Wear the Speedo
Last week I took my daughter to a lake in the city, and as we parked, a man walked by. He older, perhaps close to 70. He was wearing the shortest shorts I’ve seen since the summer began.
I was startled. The shorts creeped up his backside, and in long, spindly strokes his legs stretched ahead of and behind him, making his way toward the lake.
His faded blue jeans were ragged at the edge where a pant leg could have begun had there been any leg to these pants at all. In the place of the legs were merely wispy, blue-jean tendrils extending along his upper thighs as if they were reaching out to the pants cut long ago.
So. Much. Leg. And white like neon porcelain. The septuagenarian was daisy-duking down 27th with stems you could see in the dark, legs that could light the way through the Upside Down. At the end of those stems he clomped in all black tennis shoes with black socks that held onto his ankles. From the waist up he wore a grey hooded sweatshirt. He didn’t need to show off his torso. He had The Legs.
I stopped my stare just before it turned to gawking and proceeded to lift my baby girl from the backseat and into her stroller.
I am still thinking about this man now. His legs. His calm stroll. His age. His white hair that shone just a hair less brightly than his thighs. The way he gleamed against the backdrop of East Isles, a neighborhood of Minneapolis known for its well kept gardens, clean homes, quiet sidewalks, high taxes.
My first thought when I saw him was a voice I’ve heard before, one I could have repeated had I had a friend in the car – “No one wants to see that.” My knee-jerk reaction was disdain, ridicule maybe.
My second thought – What about my speedo?
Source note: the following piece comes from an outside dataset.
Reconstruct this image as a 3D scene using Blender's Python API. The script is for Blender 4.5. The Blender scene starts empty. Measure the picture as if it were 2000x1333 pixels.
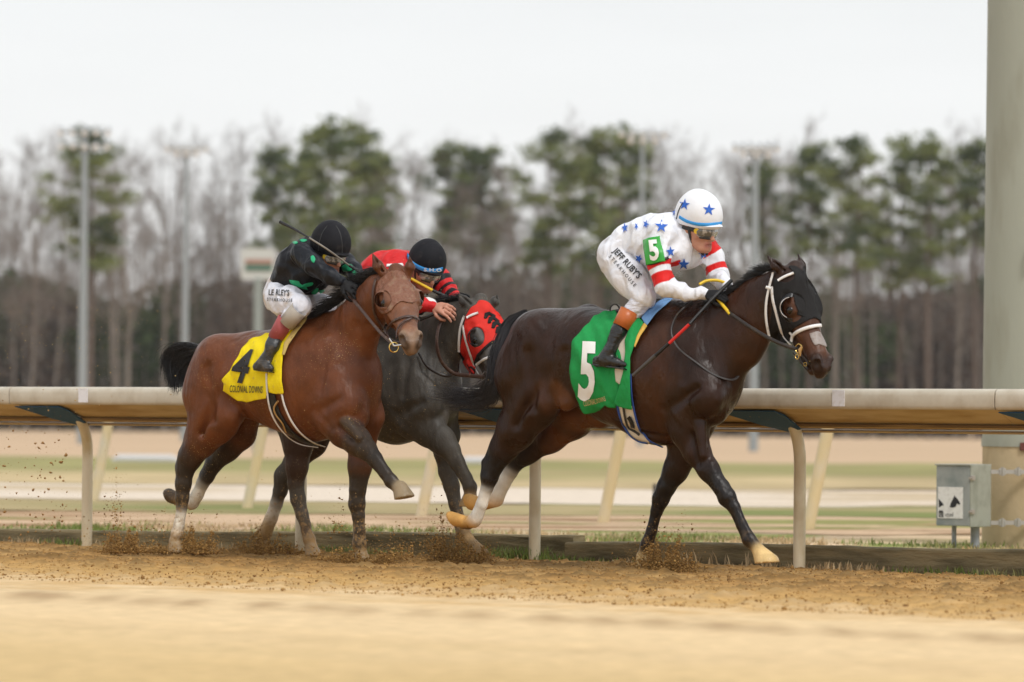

When my husband and I were still dating, we went to Hawaii for his 30th birthday. It was a trip he’d been dreaming about for years. Two of the best friends of his life lived in Maui, and he had dreamed of scuba diving since he was a child playing with his mother’s old wetsuit.
The Christmas before, he’d bought me a sewing machine. The first thing I made were a pair of terribly sewn and ill fitting pajama pants for Charlie. The second thing I made was a speedo.
I’d seen the pattern when searching for one for the pajamas. I put that in my basket along with stretchy blue fabric. I cut small pieces, sewed them into layers, and sealed the deal with a fairly even hem. I packed it next to my pair of regular old swimshorts.
At 28, this was the first speedo I’d ever worn. I did not and do not have the kind of body for which people might readily accept someone in a speedo. I have never had more than one ab. No big biceps or tree trunk legs or coconut shoulders or barrel chest. And certainly no tan. I was sporting a Minnesota winter bod on the sunny sands of Maui.
I loved it. That speedo turned my simple walk down the beach into a strut. I could feel the occasional stares, each one provoking me to check myself – “Really? A speedo?” Oh, yes. A speedo.
When I was younger I was so scared of wearing things outside of the norm. I was so afraid that people might find out I was in the closet that I edited out of my wardrobe and my imagination almost anything that would draw a sideways look – speedos, dreadlocks, JNCOs, heels, a huge red trench coat like Carmen Sandiego.
Fast forward to me at 28 in a speedo on a beach in Hawaii, people staring, and me absolutely feeling my oats. I was proud that I no longer cared what people thought about what I was or wasn’t wearing or what box they might put me in because of it. I was out and proud, having the time of my life with my boyfriend and his best friends.
Here’s the thing - the ocean wind all over your skin is some kind of cosmic caress you can only feel with your clothes off. And don’t get me started with swimming in the ocean, snorkeling with waves tickling down your spine and over the backs of your legs. I’m a hippy-dippy earth loving fool, and my body needs to feel the earth. Men, ditch the shorts; your skin needs to feel the feelings.
So, last week, the 70 year old, porcelain-stemmed man walking in East Isles, spring breeze on his thighs, aroma of spring flowers wafting past him down 27th…to him I say – Get it, my man. Thank you for reminding me to just LIVE, for crying out loud.
I hope my daughter sees this man and his gams, lives a life surrounded by role models like her aunt who recently reminded me to wear what makes you feel great, not to wait for the great “Until” (Until I have abs, until I’m out of the closet, until I meet the man of my dreams, until I’m a size perfect).
Love yourself the way you are right now. Put on those daisy dukes right now. Strut your stuff by the water, and let those stares remind you that the opinion that truly matters is yours.